Da due giorni, i miei tanti tatuaggi (ho perso il conto, ma giuro che sono in numero dispari, come scaramanzia comanda) non sono più soli. Gli fa compagnia un cerottino quadrato minuscolo, che devo sostituire ogni settimana, sormontato da una patch impermeabile tonda, che assomiglia nella forma e nella dimensione ad una ovolina di bufala, per permettermi di lavarmi senza dargli fastidio. É un cerotto della pressione, che in parte sostituisce la pillola, facendo sembrare il tutto meno traumatico. Questo cerottino agisce anche sul sistema simpatico, ossia sul cervello, e dovrebbe (il condizionale è d’obbligo) calmare in parte l’ansia e di conseguenza rallentare i battiti accelerati. Morfologicamente il mio cuore sta a posto, atri, ventricoli e valvole sono a posto, ma la mia amica ansia lo fa galoppare. Questo cerotto dovrebbe riportarlo ad un trotto armonico, per rimanere in gergo equestre. Del cerotto esistono due dosaggi, prima di passare alla pillola dalla quale non sono io a dovervi dire che poi non se ne esce più, io ho iniziato con quello minimo, avendo attribuito il mio cardiologo il tutto alla mera ansia.

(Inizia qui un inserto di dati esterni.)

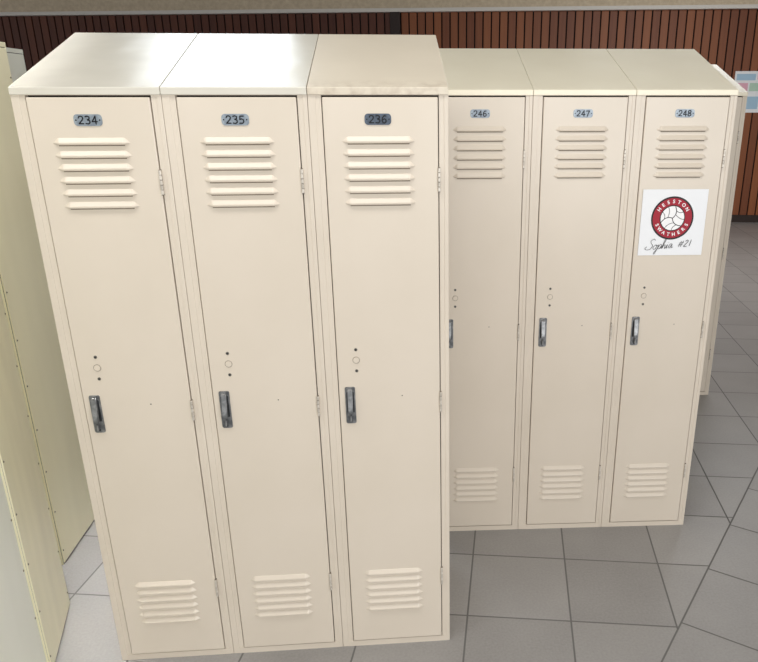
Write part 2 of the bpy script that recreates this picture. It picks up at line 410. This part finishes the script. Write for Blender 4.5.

Questo é per rispondere a tutti i “sì, ma stai tranquilla“, i “tu non ci pensare“. Purtroppo l’ansia uno non la cerca, arriva, si insinua, e ti porta a questo. Pensate che una persona normale la desideri la pillola della pressione, fosse anche solo sottoforma di cerottino? Credetemi, no. Ne avrei fatto a meno. Così come una persona normale non vorrebbe vivere nello stato ansioso da cui io vivo da sempre ma che da due anni è diventato per me invalidante, quando si è trasformata in attacchi di panico. Eppure questo piccolissimo adesivo color carne, che non indosso da nemmeno 24 ore, qualche effetto lo ha già avuto. Ho rallentato, mi sono fermata a dare ascolto a me. E sono pronta ad eliminare le fonti di stress, di incazzatura, di delusione, con la scure del boia. Persone e situazioni ansiolizzanti stiano lontano da me. Costruirò una corazza attorno a quella spugna delle malmostosità altrui che sono stata per 45 anni. Da lunedì poi, dopo il parere della gastrenterologa che mi imporrà di sicuro divieti alimentari, mi metterò a dieta, ma non a chiacchiere, stavolta c’entra anche il cuore, quindi dovrò farla che io voglia o meno. Seriamente. Uno dei consiglii del cardiologo (oltre ad andare da uno specialista a farmi insegnare il training autogeno da continuare poi in perfetta autonomia) é stato quello di ridurre al minimo il sale (ma per questo non mi preoccupo: ho Mariele e Lucia che sono cinture nere terzo dan del “con gusto pure senza sale”, entrambe per ragioni di pressione).
Ragion per cui sto preparando a tambur battente tutte le ricette per le mie collaborazioni, creando un bacino di ricette di sopravvivenza del blog, mentre sarò impegnata con dieta iposodica e gambe da rioperare. Entrambe stavolta.
Questi minuscoli buns al latte li ho preparati per creare dei finger food da un morso e via, con un hamburger gusto bacon di cui sono stata omaggiata da Raspini e che ho trovato all’interno della Cold box, la versione fresca della Degustabox, disponibile solo due mesi l’anno, Marzo e Ottobre. Hamburger e bacon insieme chiamano a gran voce il panino, e così dopo aver creato dei buns da 20 grammi di peso ciascuno e dopo averli cotti, ho coppato con un coppapasta dello stesso diametro del panino l’hamburger al bacon, lo ho cotto su una piastra antiaderente, e ho farcito il paninetto nella più classica delle maniere: cheddar tagliato a misura, una foglia di lattughino, una fetta di pomodoro (avrei voluto che mi vedeste scegliere al supermercato i pomodori oblunghi del diametro giusto) e ovviamente il mini burger.
Non posso esattamente dire che siano iposodici, ma salse non ce ne ho messe, i panini sono in effetti dolci se guardate gli ingredienti, il burger lo ho cotto senza aggiungere olio e sale, e la mini foglia di insalata e la fetta di pomodoro non erano conditi.